A third aspect of this puzzle is a quote in Plan For Serendipity attributed to Audre Lorde: “And when we speak, we are afraid our words will not be heard nor welcome, but when we are silent we are still afraid. So it is better to speak remembering we were never meant to survive.” You know where Ms. Type A goes with that one.

Finally: For better or for worse, as an American and a global citizen, I love New Orleans and want to see her potential bloom into an exemplary reality. This place is only a lost cause or a cesspool if we want it to be. So, we all do our parts. Today, Adrastos posted a link to my pictures from Sunday. This is a response he received from Valerie Savoie:

To say the people of New Orleans are a special breed is insufficient, though any description attempted would be, so we’ll just leave the fact of this plainly said.

This is a truth as certain for the Native as for, let’s say, the Relocated Native. Wherever one may have been physically born, there is a spiritual birth in New Orleans unlike any other place, anywhere. If you have lived here, and have faculty of your senses, you are here forever, wherever you are.

This is a mysterious and insidious phenomenon. I have witnessed it in those having lived the span of their lives here, in those who arrived later, and yes, even in those who have moved, geographically, away. We can call the latter of this group, the Otherwise Located Natives.

Perhaps it is the very nature of our terra, currently, infirma, which causes the roots of our soil to grow upward. Slowly, and as much as without the consciousness of the air as we breathe it in, these soft tender shoots, say of the Bougainvillea variety, rise up and bloom prodigiously within the unsuspecting heart.

The pictures provided us by Maitri the Magnificent are testimony to this. Witness Maitri’s first picture, the black and white one; it is worth a thousand words.

Waiting, as has become a routine of surely everyone’s existence here, in the ever increasing swelter of our summers, under the defoliated City Park Oaks standing as symbols of our beautiful, but crippled City, to participate in earnest pursuit of finding a way to resuscitate Her from near drowning, is testimony to, what else, but enduring love.

The need to revive New Orleans is as much as anything, the wish to mend the broken hearts of each of Her loyal citizenry. Thank you to each and every person in that line, under the broken Oaks, in the oppressive heat, determined to stand your ground, and Her ground, ground that cannot be divided. New Orleans is in your heart, and you, whatever your Native designation, are the heart of New Orleans.

Thank you from all of us who know what it means to love New Orleans.
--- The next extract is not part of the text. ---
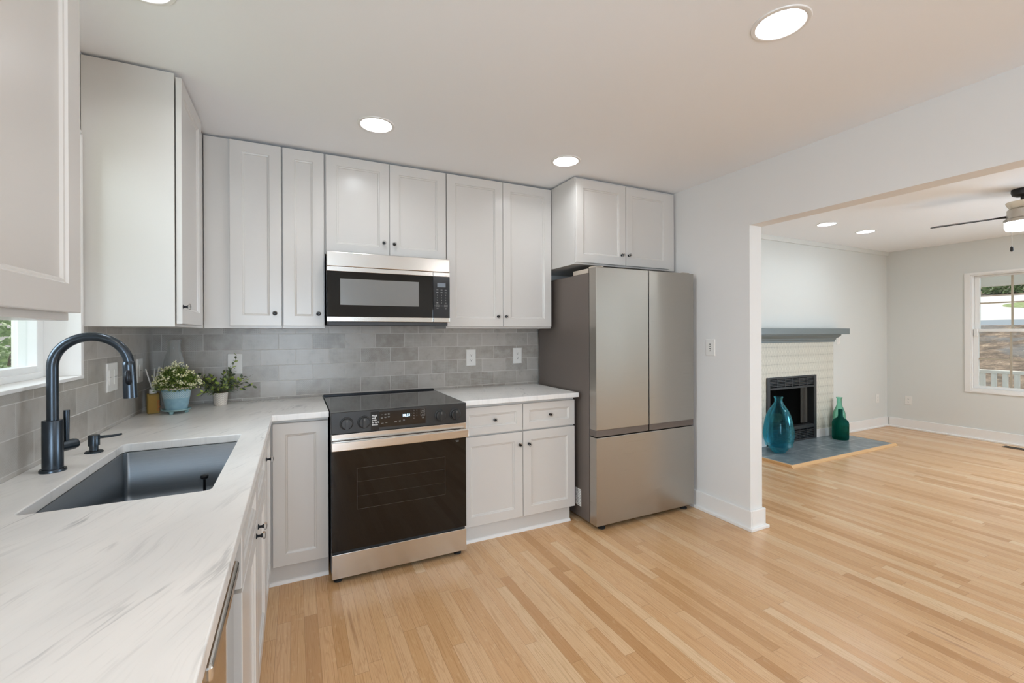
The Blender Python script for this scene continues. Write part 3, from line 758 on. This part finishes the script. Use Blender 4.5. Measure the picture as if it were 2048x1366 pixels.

Only New Orleanians can write prose so poetic in praise of their city. For the goosebumps and pride Valerie’s note evoked, I will keep doing what I do – meeting people, attending meetings, speaking my mind and writing – on behalf of New Orleans, this nation and fellow lovers of justice and progress the world over. I know what it means to love life.

3 comments… add one
  • schroeder August 1, 2006, 11:11 AM

    Give us a warning before you explode so we can jam you inside one of those bomb-proof city garbage cans.

  • Morwen August 1, 2006, 1:37 PM

    I’m with you sister!

    Been halfway around the world twice, spent decades in other cities, and I came back home to New Orleans.

    This place is sacred to me. Never in my life has a place so gripped me, held me, comforted my little soul. I’m at home here and I will never leave again.

    We are of New Orleans… She OWNS us.

    Blessed Be!

  • Valerie August 1, 2006, 11:02 PM


    Thank you and all who are working for this city with the heart and effort of soldiers who have locked arms and gone into battle. That would be a nonviolent battle, of course. Yours is a crusade of personal and community values as being one and the same.

    I wish I heard more people expressing this idea, as articulately, and more, living it. I agree one must be as accountable for the welfare of one’s city and neighbors, as for oneself. They are intricately connected.

    It’s worrisome when our global leadership doesn’t seem to be making these simple but important ideas part of their bedtime reading; it would seem a fundamental reality of survival and peace.

    There are a lot of people grateful for what you, and your comrades in arms, give to this community.

    It’s always good when we recognize a stranger we pass along the road.




    Thanks too for your blog, and for your generosity in making space for my comment.